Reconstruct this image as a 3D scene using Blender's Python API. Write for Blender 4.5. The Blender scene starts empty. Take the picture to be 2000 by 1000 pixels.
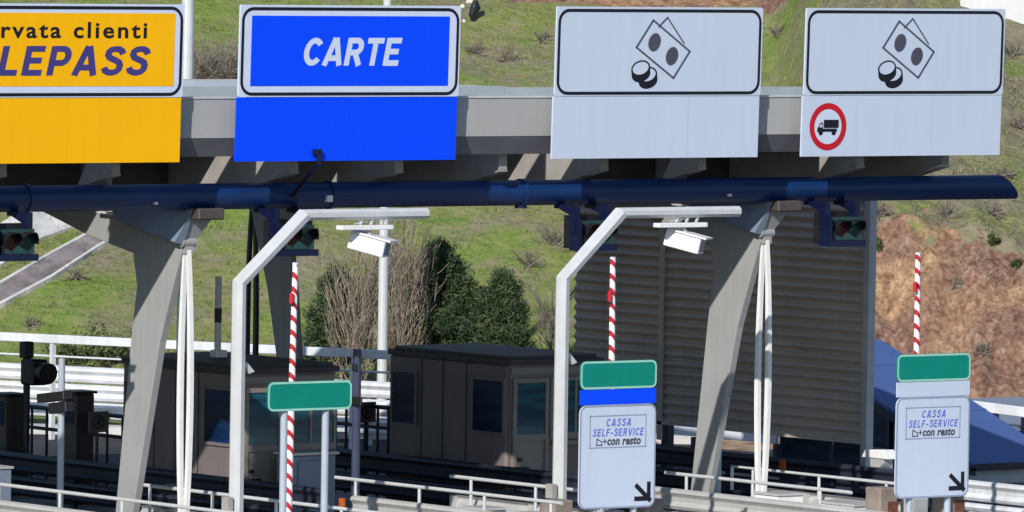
import bpy, bmesh, math, random
from mathutils import Vector, Matrix, noise
R = math.radians
random.seed(7)
scene = bpy.context.scene
C = scene.collection

# ------------------------------------------------------------------ camera
# world: +X runs along the row of lanes, +Y along the lanes away from the camera, Z up
CAM = Vector((-67.5952, -89.7018, 9.4338))
RT = Vector((0.79895386, -0.60119362, 0.01545872))
UP = Vector((0.01439101, 0.04480976, 0.99889188))
FW = Vector((0.60122012, 0.79784605, -0.04445272))
FPX = 15500.0                                   # focal length in photo pixels (photo is 2000 wide)
cd = bpy.data.cameras.new('camera'); cam = bpy.data.objects.new('camera', cd); C.objects.link(cam)
cd.sensor_width = 36.0; cd.lens = 36.0*FPX/2000.0; cd.clip_start = 1.0; cd.clip_end = 6000.0
m = Matrix.Identity(4)
for i in range(3):
    m[i][0] = RT[i]; m[i][1] = UP[i]; m[i][2] = -FW[i]; m[i][3] = CAM[i]
cam.matrix_world = m
scene.camera = cam

# ------------------------------------------------------------------ light
SUN = Vector((-1.57, -1.0, 1.06)).normalized()
elev = math.asin(SUN.z)
w = bpy.data.worlds.new('World'); scene.world = w; w.use_nodes = True
nt = w.node_tree; bg = nt.nodes['Background']
sky = nt.nodes.new('ShaderNodeTexSky'); sky.sky_type = 'NISHITA'; sky.sun_disc = False
sky.sun_elevation = elev; sky.sun_rotation = math.atan2(SUN.x, SUN.y)
sky.air_density = 1.0; sky.dust_density = 0.3; sky.ozone_density = 3.0
nt.links.new(sky.outputs[0], bg.inputs[0]); bg.inputs[1].default_value = 0.13
sl = bpy.data.lights.new('sun', 'SUN'); sl.energy = 4.8; sl.angle = R(0.5); sl.color = (1.0, 0.955, 0.88)
so = bpy.data.objects.new('sun', sl); C.objects.link(so)
so.rotation_euler = (-SUN).to_track_quat('-Z', 'Y').to_euler(); so.location = (-40, -40, 60)
vs = scene.view_settings
vs.view_transform = 'Standard'; vs.look = 'None'; vs.exposure = 0.10; vs.gamma = 1.0
scene.cycles.max_bounces = 6

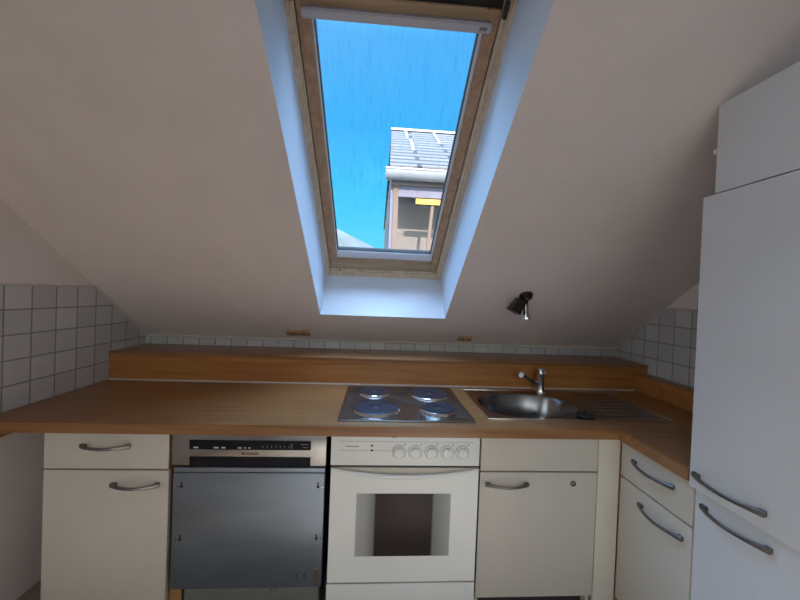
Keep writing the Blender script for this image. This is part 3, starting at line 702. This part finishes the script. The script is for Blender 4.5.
# ------------------------------------------------------------------ CAMERA
F, YAW, PITCH, ROLL = 351.3653, .0658, -.0139, -.0384
def tow(x1, y2, z2):
    cp_, sp_ = math.cos(PITCH), math.sin(PITCH); y1_ = y2*cp_-z2*sp_; Z = y2*sp_+z2*cp_
    cy_, sy_ = math.cos(YAW), math.sin(YAW); return Vector((x1*cy_+y1_*sy_, -x1*sy_+y1_*cy_, Z))
fwd = tow(0, 1, 0); right = tow(math.cos(ROLL), 0, -math.sin(ROLL)); up = tow(math.sin(ROLL), 0, math.cos(ROLL))
cd = bpy.data.cameras.new('camera'); cam = bpy.data.objects.new('camera', cd); C.objects.link(cam)
cd.sensor_fit = 'HORIZONTAL'; cd.sensor_width = 36; cd.lens = F/800*36; cd.clip_start = .05; cd.clip_end = 1000
cam.matrix_world = Matrix(((right.x, up.x, -fwd.x, 0), (right.y, up.y, -fwd.y, 0), (right.z, up.z, -fwd.z, H), (0, 0, 0, 1)))
bpy.context.scene.camera = cam

# ------------------------------------------------------------------ LIGHT: sky and sun
SUN = Vector((.15, -.86, .49)).normalized()           # towards the sun: behind the viewer, to the right
wd = bpy.data.worlds.new('sky'); bpy.context.scene.world = wd; wd.use_nodes = True
nt = wd.node_tree; n = nt.nodes; L = nt.links; bg = n['Background']
tc = n.new('ShaderNodeTexCoord'); nm = n.new('ShaderNodeVectorMath'); nm.operation = 'NORMALIZE'; L.new(tc.outputs['Generated'], nm.inputs[0])
sp = n.new('ShaderNodeSeparateXYZ'); L.new(nm.outputs[0], sp.inputs[0])
cr = n.new('ShaderNodeValToRGB'); L.new(sp.outputs[2], cr.inputs['Fac'])
sky = [(0., (.30, .70, .85)), (.12, (.13, .76, 1.0)), (.25, (.075, .66, 1.06)), (.42, (.055, .50, 1.04)), (.60, (.08, .47, 1.0)), (.74, (.22, .55, 1.0)), (1., (.30, .60, 1.0))]
els = cr.color_ramp.elements; els[0].position = 0; els[0].color = sky[0][1]+(1,); els[1].position = 1; els[1].color = sky[-1][1]+(1,)
for p_, c_ in sky[1:-1]: q = els.new(p_); q.color = c_+(1,)
# thin cloud haze, strongest high up and around the sun
st = n.new('ShaderNodeMapRange'); st.interpolation_type = 'SMOOTHSTEP'; st.inputs['From Min'].default_value = .58; st.inputs['From Max'].default_value = .85; st.inputs['To Min'].default_value = 1.; st.inputs['To Max'].default_value = 10.5
L.new(sp.outputs[2], st.inputs['Value'])
dt = n.new('ShaderNodeVectorMath'); dt.operation = 'DOT_PRODUCT'; L.new(nm.outputs[0], dt.inputs[0]); dt.inputs[1].default_value = SUN
ha = n.new('ShaderNodeMapRange'); ha.interpolation_type = 'SMOOTHSTEP'; ha.inputs['From Min'].default_value = -.3; ha.inputs['From Max'].default_value = 1.; ha.inputs['To Min'].default_value = 0.; ha.inputs['To Max'].default_value = 3.3
L.new(dt.outputs['Value'], ha.inputs['Value'])
v1 = n.new('ShaderNodeVectorMath'); v1.operation = 'SCALE'; L.new(cr.outputs['Color'], v1.inputs[0]); L.new(st.outputs['Result'], v1.inputs['Scale'])
v2 = n.new('ShaderNodeVectorMath'); v2.operation = 'SCALE'; v2.inputs[0].default_value = (1., .93, .84); L.new(ha.outputs['Result'], v2.inputs['Scale'])
no = n.new('ShaderNodeTexNoise'); no.inputs['Scale'].default_value = 2.2; no.inputs['Detail'].default_value = 4; L.new(nm.outputs[0], no.inputs['Vector'])
cl = n.new('ShaderNodeMapRange'); cl.inputs['From Min'].default_value = .45; cl.inputs['From Max'].default_value = .8; cl.inputs['To Max'].default_value = .16
L.new(no.outputs['Fac'], cl.inputs['Value'])
v3 = n.new('ShaderNodeVectorMath'); v3.operation = 'ADD'; L.new(v1.outputs[0], v3.inputs[0]); L.new(v2.outputs[0], v3.inputs[1])
v4 = n.new('ShaderNodeVectorMath'); v4.operation = 'SCALE'; v4.inputs[0].default_value = (.4, .3, .15); L.new(cl.outputs['Result'], v4.inputs['Scale'])
v5 = n.new('ShaderNodeVectorMath'); v5.operation = 'ADD'; L.new(v3.outputs[0], v5.inputs[0]); L.new(v4.outputs[0], v5.inputs[1])
L.new(v5.outputs[0], bg.inputs['Color']); bg.inputs['Strength'].default_value = 1.
sd_ = bpy.data.lights.new('sun', 'SUN'); so = bpy.data.objects.new('sun', sd_); C.objects.link(so)
sd_.energy = 9.0; sd_.angle = .01; sd_.color = (1, .95, .88); so.rotation_euler = SUN.to_track_quat('Z', 'Y').to_euler()

vs = bpy.context.scene.view_settings
vs.view_transform = 'Standard'; vs.look = 'None'; vs.exposure = 0.; vs.gamma = 1.; vs.use_curve_mapping = False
━━━━
_Task goal_.
Please reproduce, word for word, every line from the first line of the records above through the line containing "scene.cycles.max_bounces = 6", and leave out the pictures.

_Solved exercise_.
Reconstruct this image as a 3D scene using Blender's Python API. Write for Blender 4.5. The Blender scene starts empty. Take the picture to be 2000 by 1000 pixels.
import bpy, bmesh, math, random
from mathutils import Vector, Matrix, noise
R = math.radians
random.seed(7)
scene = bpy.context.scene
C = scene.collection

# ------------------------------------------------------------------ camera
# world: +X runs along the row of lanes, +Y along the lanes away from the camera, Z up
CAM = Vector((-67.5952, -89.7018, 9.4338))
RT = Vector((0.79895386, -0.60119362, 0.01545872))
UP = Vector((0.01439101, 0.04480976, 0.99889188))
FW = Vector((0.60122012, 0.79784605, -0.04445272))
FPX = 15500.0                                   # focal length in photo pixels (photo is 2000 wide)
cd = bpy.data.cameras.new('camera'); cam = bpy.data.objects.new('camera', cd); C.objects.link(cam)
cd.sensor_width = 36.0; cd.lens = 36.0*FPX/2000.0; cd.clip_start = 1.0; cd.clip_end = 6000.0
m = Matrix.Identity(4)
for i in range(3):
    m[i][0] = RT[i]; m[i][1] = UP[i]; m[i][2] = -FW[i]; m[i][3] = CAM[i]
cam.matrix_world = m
scene.camera = cam

# ------------------------------------------------------------------ light
SUN = Vector((-1.57, -1.0, 1.06)).normalized()
elev = math.asin(SUN.z)
w = bpy.data.worlds.new('World'); scene.world = w; w.use_nodes = True
nt = w.node_tree; bg = nt.nodes['Background']
sky = nt.nodes.new('ShaderNodeTexSky'); sky.sky_type = 'NISHITA'; sky.sun_disc = False
sky.sun_elevation = elev; sky.sun_rotation = math.atan2(SUN.x, SUN.y)
sky.air_density = 1.0; sky.dust_density = 0.3; sky.ozone_density = 3.0
nt.links.new(sky.outputs[0], bg.inputs[0]); bg.inputs[1].default_value = 0.13
sl = bpy.data.lights.new('sun', 'SUN'); sl.energy = 4.8; sl.angle = R(0.5); sl.color = (1.0, 0.955, 0.88)
so = bpy.data.objects.new('sun', sl); C.objects.link(so)
so.rotation_euler = (-SUN).to_track_quat('-Z', 'Y').to_euler(); so.location = (-40, -40, 60)
vs = scene.view_settings
vs.view_transform = 'Standard'; vs.look = 'None'; vs.exposure = 0.10; vs.gamma = 1.0
scene.cycles.max_bounces = 6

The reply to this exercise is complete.